What you will do. Across the entries below, count the lines in which the word "scene" occurs. Reply with the count alone.

Dataset.
⟨

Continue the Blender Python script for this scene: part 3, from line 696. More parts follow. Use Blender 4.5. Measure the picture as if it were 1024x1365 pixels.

⟩
⟨

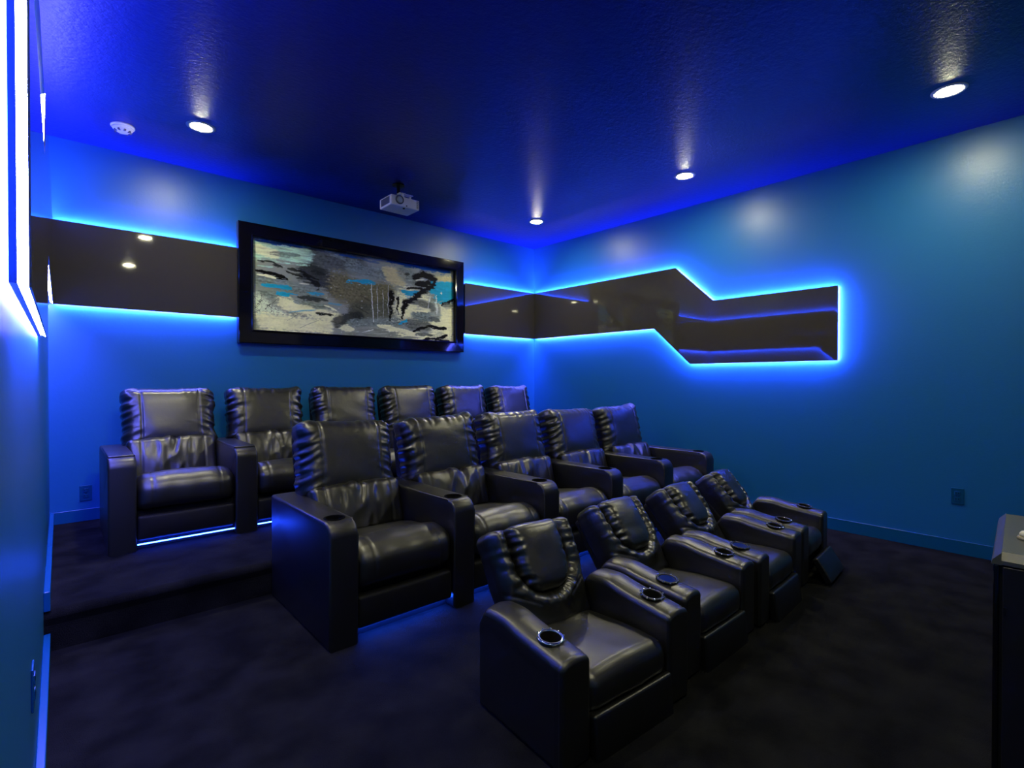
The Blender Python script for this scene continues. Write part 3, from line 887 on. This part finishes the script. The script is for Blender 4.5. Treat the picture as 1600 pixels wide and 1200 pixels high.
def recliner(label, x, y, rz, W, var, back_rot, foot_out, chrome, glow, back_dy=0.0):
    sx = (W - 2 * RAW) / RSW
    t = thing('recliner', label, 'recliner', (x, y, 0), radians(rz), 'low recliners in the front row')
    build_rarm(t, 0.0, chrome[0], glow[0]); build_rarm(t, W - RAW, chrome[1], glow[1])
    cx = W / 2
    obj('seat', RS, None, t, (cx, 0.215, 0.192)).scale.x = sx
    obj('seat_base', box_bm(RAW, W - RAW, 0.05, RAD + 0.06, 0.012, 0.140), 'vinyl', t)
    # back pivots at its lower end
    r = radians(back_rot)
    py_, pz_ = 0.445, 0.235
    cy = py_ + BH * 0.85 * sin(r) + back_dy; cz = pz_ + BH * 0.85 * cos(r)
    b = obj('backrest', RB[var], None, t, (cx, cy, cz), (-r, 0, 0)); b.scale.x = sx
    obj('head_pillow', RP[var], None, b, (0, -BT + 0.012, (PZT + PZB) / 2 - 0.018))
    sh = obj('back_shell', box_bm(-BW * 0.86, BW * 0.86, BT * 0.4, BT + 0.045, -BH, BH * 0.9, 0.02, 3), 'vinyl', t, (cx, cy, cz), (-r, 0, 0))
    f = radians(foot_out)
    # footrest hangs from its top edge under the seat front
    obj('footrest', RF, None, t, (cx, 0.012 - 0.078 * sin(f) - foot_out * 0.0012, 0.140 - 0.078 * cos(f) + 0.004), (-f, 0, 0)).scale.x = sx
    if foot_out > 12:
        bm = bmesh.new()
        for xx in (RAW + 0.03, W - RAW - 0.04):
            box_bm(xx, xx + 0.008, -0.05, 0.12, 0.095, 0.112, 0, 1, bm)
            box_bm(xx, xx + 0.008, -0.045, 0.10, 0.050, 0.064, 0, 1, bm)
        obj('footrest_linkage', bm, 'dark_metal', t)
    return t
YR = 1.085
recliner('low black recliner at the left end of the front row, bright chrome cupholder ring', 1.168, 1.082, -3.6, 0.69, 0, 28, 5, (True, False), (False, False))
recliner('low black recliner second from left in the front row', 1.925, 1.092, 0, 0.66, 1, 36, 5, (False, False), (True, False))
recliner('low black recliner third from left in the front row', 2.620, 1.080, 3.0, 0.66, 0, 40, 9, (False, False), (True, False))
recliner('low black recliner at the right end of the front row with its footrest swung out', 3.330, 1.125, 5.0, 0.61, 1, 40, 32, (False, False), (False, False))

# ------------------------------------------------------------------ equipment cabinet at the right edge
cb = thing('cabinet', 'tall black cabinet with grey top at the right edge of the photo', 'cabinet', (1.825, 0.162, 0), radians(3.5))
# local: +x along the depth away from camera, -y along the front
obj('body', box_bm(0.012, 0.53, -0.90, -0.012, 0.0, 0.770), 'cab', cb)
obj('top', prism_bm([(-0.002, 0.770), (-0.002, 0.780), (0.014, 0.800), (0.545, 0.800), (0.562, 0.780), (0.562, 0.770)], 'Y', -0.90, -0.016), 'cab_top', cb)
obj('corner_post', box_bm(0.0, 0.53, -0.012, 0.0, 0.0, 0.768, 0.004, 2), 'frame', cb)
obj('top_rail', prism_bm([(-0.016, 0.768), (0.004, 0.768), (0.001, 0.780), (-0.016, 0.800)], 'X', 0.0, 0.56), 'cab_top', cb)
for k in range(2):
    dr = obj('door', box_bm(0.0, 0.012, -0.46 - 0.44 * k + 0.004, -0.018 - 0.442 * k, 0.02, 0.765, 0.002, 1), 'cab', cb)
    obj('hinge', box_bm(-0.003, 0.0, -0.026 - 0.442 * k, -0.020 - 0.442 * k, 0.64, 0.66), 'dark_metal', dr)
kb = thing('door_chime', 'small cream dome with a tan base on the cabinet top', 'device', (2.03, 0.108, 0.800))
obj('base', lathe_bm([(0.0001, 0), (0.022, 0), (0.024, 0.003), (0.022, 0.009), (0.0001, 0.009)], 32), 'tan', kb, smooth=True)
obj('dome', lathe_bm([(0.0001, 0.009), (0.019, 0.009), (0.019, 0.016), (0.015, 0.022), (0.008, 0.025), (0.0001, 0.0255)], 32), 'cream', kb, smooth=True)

⟩

Correct answer. 2